Posted on March 9, 2012 | By Robby White

From One White House to the Other

A group of Baptist pastors and ministers from across the country were invited to the White House for a nonpartisan briefing concerning public-policy and justice issues. I received the invitation from Dr. Robert Parham, Executive Director of the Baptist Center for Ethics in Nashville,Tennessee. I was honored to be a part of this group of leaders from across Baptist life. The overall theme of the meeting was to explore avenues where the faith community intersects with government in promoting the common good.

This was a nonpartisan opportunity to hear the issues of our time from those who are informed and work with the issues up close and personal. We heard about issues regarding human trafficking, environment, finances, education, housing and immigration. The goal was to inform and engage faith communities in the task of promoting the common good. We were allowed to ask questions and make comments.

In hearing reports about the different issues and from the different agencies at the White House briefing was like being informed about the health and welfare of a loved one. You knew there were concerns but you didn’t know how serious the illness was. The challenges and issues presented were enough to raise my concern and pulse.

The issues facing us are far too important and complex to be explained in soundbites and solved by partisan politics. The faith community is needed— both our hands and our voices. We can offer hands of compassion and the sure call for justice. I am not suggesting we opt out of the political process, but we must learn to transcend partisan politics that divides the country and often our churches.

Having this information is in some ways troubling. There are no easy answers to the many complex issues that we face. It is a reminder, at least to me, that we Christians do have a responsibility to act compassionately and to speak courageously when it comes to matters of justice. Those are the two callings of any Christian. To be compassionate and to practice justice. Jesus summed it up by calling us to love God and love our neighbor.

Of course following the Christian call to compassion and justice is never as easy as it sounds. Finding a Christian position on any issue is not as obvious as some claim. It requires prayer, interpretation of scripture, thought and humility. Even then, there will still be differences.

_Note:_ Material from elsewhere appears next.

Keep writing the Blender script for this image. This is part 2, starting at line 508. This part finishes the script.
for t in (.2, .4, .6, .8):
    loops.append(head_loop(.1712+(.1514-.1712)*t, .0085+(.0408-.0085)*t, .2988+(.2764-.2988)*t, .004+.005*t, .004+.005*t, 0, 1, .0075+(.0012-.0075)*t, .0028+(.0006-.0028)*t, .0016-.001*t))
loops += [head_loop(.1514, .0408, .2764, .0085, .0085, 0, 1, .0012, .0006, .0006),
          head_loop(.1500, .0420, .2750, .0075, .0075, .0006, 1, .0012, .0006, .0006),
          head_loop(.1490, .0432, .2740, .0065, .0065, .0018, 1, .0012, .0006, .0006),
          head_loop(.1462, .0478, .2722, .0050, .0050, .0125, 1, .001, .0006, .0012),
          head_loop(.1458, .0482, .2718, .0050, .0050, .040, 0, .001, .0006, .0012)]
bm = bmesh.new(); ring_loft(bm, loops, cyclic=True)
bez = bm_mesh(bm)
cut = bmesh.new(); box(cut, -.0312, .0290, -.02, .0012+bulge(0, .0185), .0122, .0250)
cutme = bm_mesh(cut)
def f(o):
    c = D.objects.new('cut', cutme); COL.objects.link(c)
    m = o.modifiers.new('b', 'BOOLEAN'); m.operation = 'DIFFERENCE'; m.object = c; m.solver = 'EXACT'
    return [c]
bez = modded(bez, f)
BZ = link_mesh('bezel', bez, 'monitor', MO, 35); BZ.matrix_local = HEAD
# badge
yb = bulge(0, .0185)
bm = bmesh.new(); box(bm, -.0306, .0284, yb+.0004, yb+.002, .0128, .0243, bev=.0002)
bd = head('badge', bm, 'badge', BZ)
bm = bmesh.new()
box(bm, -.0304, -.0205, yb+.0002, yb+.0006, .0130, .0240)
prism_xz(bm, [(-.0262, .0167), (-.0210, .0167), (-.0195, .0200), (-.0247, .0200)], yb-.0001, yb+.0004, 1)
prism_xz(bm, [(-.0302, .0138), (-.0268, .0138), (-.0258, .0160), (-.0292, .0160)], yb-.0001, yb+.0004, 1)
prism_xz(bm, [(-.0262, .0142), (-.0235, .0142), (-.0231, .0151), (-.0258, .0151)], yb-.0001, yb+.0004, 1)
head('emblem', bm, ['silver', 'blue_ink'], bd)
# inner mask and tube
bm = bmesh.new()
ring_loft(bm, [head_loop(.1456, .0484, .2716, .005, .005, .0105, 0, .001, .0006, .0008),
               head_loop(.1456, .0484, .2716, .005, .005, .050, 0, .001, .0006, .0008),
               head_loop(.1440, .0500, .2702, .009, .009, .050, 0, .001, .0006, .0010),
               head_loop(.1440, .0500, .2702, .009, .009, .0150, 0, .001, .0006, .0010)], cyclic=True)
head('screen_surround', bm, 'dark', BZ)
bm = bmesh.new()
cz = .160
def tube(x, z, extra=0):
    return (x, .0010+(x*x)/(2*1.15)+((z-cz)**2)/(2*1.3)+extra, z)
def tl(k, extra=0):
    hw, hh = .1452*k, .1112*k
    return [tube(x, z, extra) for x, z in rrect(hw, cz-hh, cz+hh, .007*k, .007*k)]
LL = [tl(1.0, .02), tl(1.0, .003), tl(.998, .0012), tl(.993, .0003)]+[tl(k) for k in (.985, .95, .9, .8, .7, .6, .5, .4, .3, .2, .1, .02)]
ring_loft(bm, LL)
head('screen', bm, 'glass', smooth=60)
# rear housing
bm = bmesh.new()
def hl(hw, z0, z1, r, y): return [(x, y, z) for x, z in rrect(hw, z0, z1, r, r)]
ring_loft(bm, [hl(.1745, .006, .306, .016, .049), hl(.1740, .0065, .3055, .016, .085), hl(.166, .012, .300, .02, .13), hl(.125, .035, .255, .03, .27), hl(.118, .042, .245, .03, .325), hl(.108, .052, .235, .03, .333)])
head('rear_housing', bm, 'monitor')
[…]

Any voice that claims to speak from a faith perspective must guard against the tendency to be co-opted by the promise of political clout or power. This position will compromise the message of compassion and justice. We must learn to practice humility and respect when discussing the issues. Our Christian voice should not be used to advance a position of power but instead provide a witness of love. We must always remember that our ultimate concern and loyalty does not belong to any political party but to the kingdom Jesus came to declare. It is our task to advance the message and mission of that cause.